This self-indulgent bilge is about — absolutely nothing!
— Rex Reed, New York Observer
Gus van Sant, director of Good Will Hunting and Elephant (which I also reviewed here) has recently departed from conventional filmmaking. Some people loved Elephant; some hated it. Hardly anyone dithered halfway. It’s the same with Gerry, a film in which two young friends hiking in the wilderness get lost, and stay lost, over a few days.
The camera barely moves: the two characters move across the shot, across the wilderness, looking for the path, looking for a remembered landmark or other, looking for the highway. They fail. There’s no water anywhere. Nights pass. They rarely speak. They get weaker. You, like them, think longingly of the car they appeared in at the start.

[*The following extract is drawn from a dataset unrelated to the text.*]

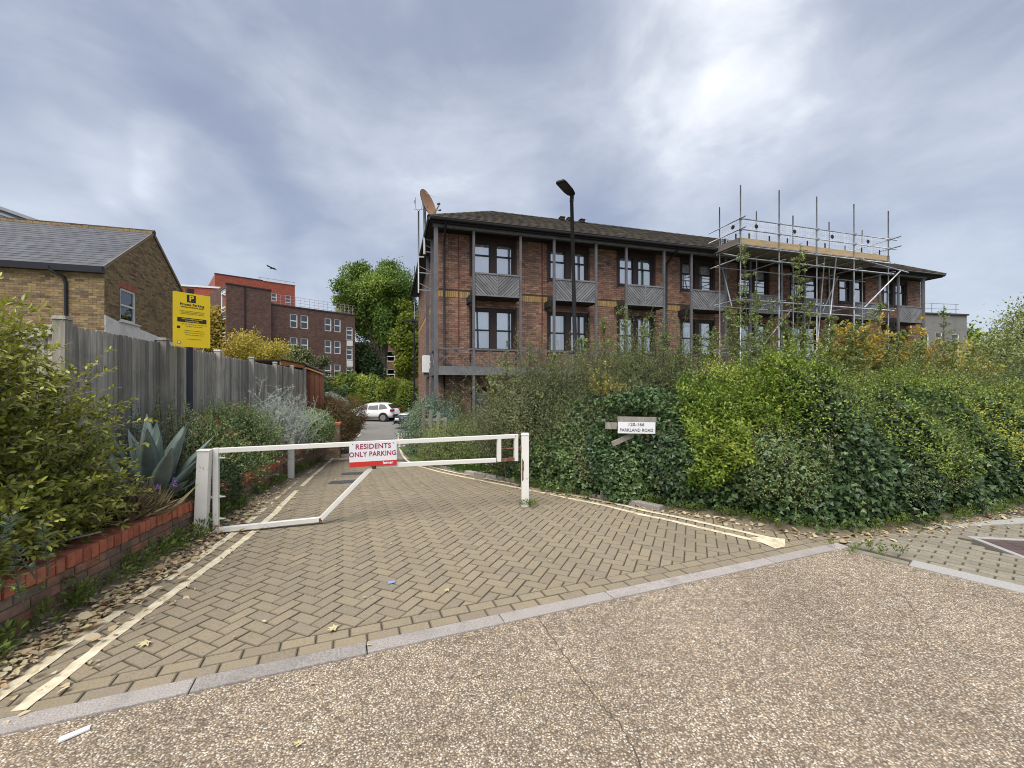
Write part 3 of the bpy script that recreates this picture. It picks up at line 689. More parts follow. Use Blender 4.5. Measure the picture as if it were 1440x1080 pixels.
for a, b in zip(panel_y, panel_y[1:]):
    for z in (.75, 1.9): 
        mb = MB(); p, q = fpt(a, -.06), fpt(b, -.06); mb.bar((p.x, p.y, z), (q.x, q.y, z), .04, .08); mb.build('rail', fence_m, fe)
for k in range(8):   # gravel boards along the foot
    pass
# return of the fence, at the left of the corner post
fr = thing('side_fence', 'grey timber fence panel with a flat top rail behind the large green shrub', 'fence')
a, b = Vector((-4.44, 4.15)), Vector((-7.2, 5.6)); dd = (b-a); n = int(dd.length/.115); ang = math.atan2(dd.y, dd.x)
for k in range(n):
    p = a+dd*((k+.5)/n); o = link('board', random.choice(board_meshes), fr); o.location = (p.x, p.y, 1.30+random.uniform(-.01, .01)); o.rotation_euler = (0, 0, ang)
mb = MB(); mb.bar((a.x, a.y-.05, 2.235), (b.x, b.y-.05, 2.2), .05, .09); mb.build('rail', fence_m, fr)
mb = MB(); mb.bar((a.x, a.y-.05, 1.0), (b.x, b.y-.05, 1.0), .05, .09); mb.build('rail', fence_m, fr)
# red brown shed end beyond the fence
sh = thing('garden_shed', 'red brown timber shed end with orange fascia at the far end of the grey fence', 'shed')
a, b = Vector((-7.30, 14.78)), Vector((-6.72, 15.0)); dd = b-a
for k in range(4):
    p0 = a+dd*(k/4+.012); p1 = a+dd*((k+1)/4-.012); z1 = 2.32-.22*(k/4); z2 = 2.32-.22*((k+1)/4)
    nn = Vector((dd.y, -dd.x)).normalized()*(.02+.01*(k % 2)); mb = MB()
    mb.prism([(p0.x, p0.y), (p1.x, p1.y), (p1.x-nn.x, p1.y-nn.y), (p0.x-nn.x, p0.y-nn.y)], lambda x, y: (x, y, -.1), lambda x, y: (x, y, z1 if abs(x-p0.x) < .06 else z2)); mb.build('board', shed_brown, sh)
c0 = Vector((-7.05, 13.9)); 
mb = MB(); mb.bar((-6.85, 12.4, 2.40), (-7.28, 14.72, 2.42), .03, .13); mb.bar((-7.28, 14.72, 2.39), (-6.7, 14.95, 2.16), .03, .05); o = mb.build('fascia', shed_orange, sh)
mb = MB(); mb.prism([(-6.80, 12.35), (-7.24, 14.68), (-6.66, 14.92), (-7.0, 16.3), (-8.9, 15.9), (-8.6, 12.3)], lambda x, y: (x, y, 2.47-(.28 if x > -7.05 and y > 14.8 else 0)), lambda x, y: (x, y, 2.51-(.28 if x > -7.05 and y > 14.8 else 0))); mb.build('roof', roof_felt, sh)
# ------------------------------------------------------------------ brick and window helpers
def spans(a0, a1, z0, z1, holes):
    iv = [(a0, a1)]
    for h in holes:
        if h[3] <= z0+.012 or h[2] >= z1-.012: continue
        nv = []
        for s, e in iv:
            if h[1] <= s or h[0] >= e: nv.append((s, e)); continue
            if h[0] > s: nv.append((s, h[0]))
            if h[1] < e: nv.append((h[1], e))
        iv = nv
    return iv
def brickwork(mb, mp, a0, a1, z0, z1, holes=(), lim=None, bl=.215, bh=.065, j=.010, proud=.006, soldier=False):
    """running bond on a wall; mp(a, z, out) gives the point; lim(z) narrows the course under a gable"""
    if soldier: bl, bh = .065, z1-z0-.01
    z = z0; row = 0
    while z+bh <= z1+.001:
        lo, hi = (a0, a1) if lim is None else lim(z+bh, a0, a1)
        for s, e in spans(lo, hi, z, z+bh, holes):
            k0 = math.floor((s-a0)/(bl+j)-.5*(row % 2)); a = a0+(k0+.5*(row % 2))*(bl+j)
            while a < e:
                x0, x1 = max(a, s), min(a+bl, e)
                if x1-x0 > .02:
                    mb.cur = random.random()*.999+.0005; o = proud+random.uniform(-.003, .003)
                    f = [mb.vert(mp(*q, o)) for q in ((x0, z), (x1, z), (x1, z+bh), (x0, z+bh))]; b = [mb.vert(mp(*q, -.004)) for q in ((x0, z), (x1, z), (x1, z+bh), (x0, z+bh))]
                    mb.idx(f)
                    for k in range(4): mb.idx([b[k], b[(k+1) % 4], f[(k+1) % 4], f[k]])
                a += bl+j
        z += bh+j; row += 1
def wall_with_holes(mb, mp, a0, a1, z0, z1, holes, depth=.1):
    A = sorted({a0, a1, *[h[0] for h in holes], *[h[1] for h in holes]}); Z = sorted({z0, z1, *[h[2] for h in holes], *[h[3] for h in holes]})
    for p, q in zip(A, A[1:]):
        for r, s in zip(Z, Z[1:]):
            if any(h[0] <= p+1e-6 and h[1] >= q-1e-6 and h[2] <= r+1e-6 and h[3] >= s-1e-6 for h in holes): continue
            mb.face([mp(p, r, 0), mp(q, r, 0), mp(q, s, 0), mp(p, s, 0)])
    for h in holes:
        c = [(h[0], h[2]), (h[1], h[2]), (h[1], h[3]), (h[0], h[3])]
        for k in range(4): u, v = c[k], c[(k+1) % 4]; mb.face([mp(*v, 0), mp(*u, 0), mp(*u, -depth), mp(*v, -depth)])
def wavy(w, h, y, amp=.018, n=26, x0=0, z0=0):
    mb = MB(); a = []
    ph = random.random()*6
    for k in range(n+1):
        t = k/n; yy = y+amp*math.sin(t*w*42+ph+math.sin(t*9)*.9)+.3*amp*math.sin(t*w*95+ph); a.append((mb.vert((x0+t*w, yy, z0)), mb.vert((x0+t*w, yy+.004*math.sin(t*30), z0+h))))
    for p, q in zip(a, a[1:]): mb.idx([p[0], q[0], q[1], p[1]])
    return mb

# ------------------------------------------------------------------ the three storey brick block
BA = R(16.2)
bl = thing('brick_apartment_block', 'long three storey red brown brick block with dark timber balconies and a hipped tiled roof', 'building', (-2.54, 14, 0), BA)
SW, WF = 23.75, .65           # facade length, wall plane behind the posts
BAY = [1.28+2.95*k for k in range(8)]; BW = 1.676
WIN = [(5.72, 1.26, .60), (2.98, 1.56, .5), (.05, 1.60, .5)]     # sill height, height, share of the lower sash
front = lambda a, z, o: (a, WF-o, z)
side = lambda a, z, o: (.17-o, a, z)
WE = 24.62
holes = [(s+.03, s+.03+1.64, z, z+h) for s in BAY for z, h, _ in WIN]
mb = MB(); wall_with_holes(mb, front, .17, WE, -1.2, 7.12, holes, .16)
wall_with_holes(mb, side, WF, 11.5, -1.2, 7.12, [], .1); mb.face([(WE, WF, -1.2), (WE, 6.2, -1.2), (WE, 6.2, 7.12), (WE, WF, 7.12)])
mb.face([(.17, 11.5, -1.2), (5, 11.5, -1.2), (5, 11.5, 7.12), (.17, 11.5, 7.12)]); mb.build('wall', mortar_main, bl)
band = (-1, 99, 4.855, 5.09)
mb = MB(); brickwork(mb, front, .17, WE, -1.15, 7.1, holes+[band]); brickwork(mb, side, WF, 11.5, -1.15, 7.1, [band])
tag(mb.build('bricks', brick_main, bl), kind='stuff')
mb = MB(); brickwork(mb, front, .17, WE, 4.865, 5.09, [(s-.02, s+1.7, 4, 6) for s in BAY], soldier=True); brickwork(mb, side, WF, 11.5, 4.865, 5.09, soldier=True)
tag(mb.build('yellow_bricks', brick_yellow, bl, ), kind='stuff')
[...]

You think of the comfort of a simple signboard. You fret.
It’s excruciatingly slow, and builds an agony of worry, strung–out panic, and a desire to run to your mummy’s arms and be told everything’s going to be alright. You feel the highly troubling alienation of being truly lost. Annoyingly, reviewers wax far too lyrical about films like this, using words like “existential” and “discourse”. Actually, this is just a feature–length representation of two people getting lost which very accurately replicates the associated feelings in the viewer and as such you will either want to see it or you won’t want to see it at all.
For my money (£15 for the DVD to be exact) it’s as true and beautiful a work of art as a haiku about a leaf, for example, and just as important and valid.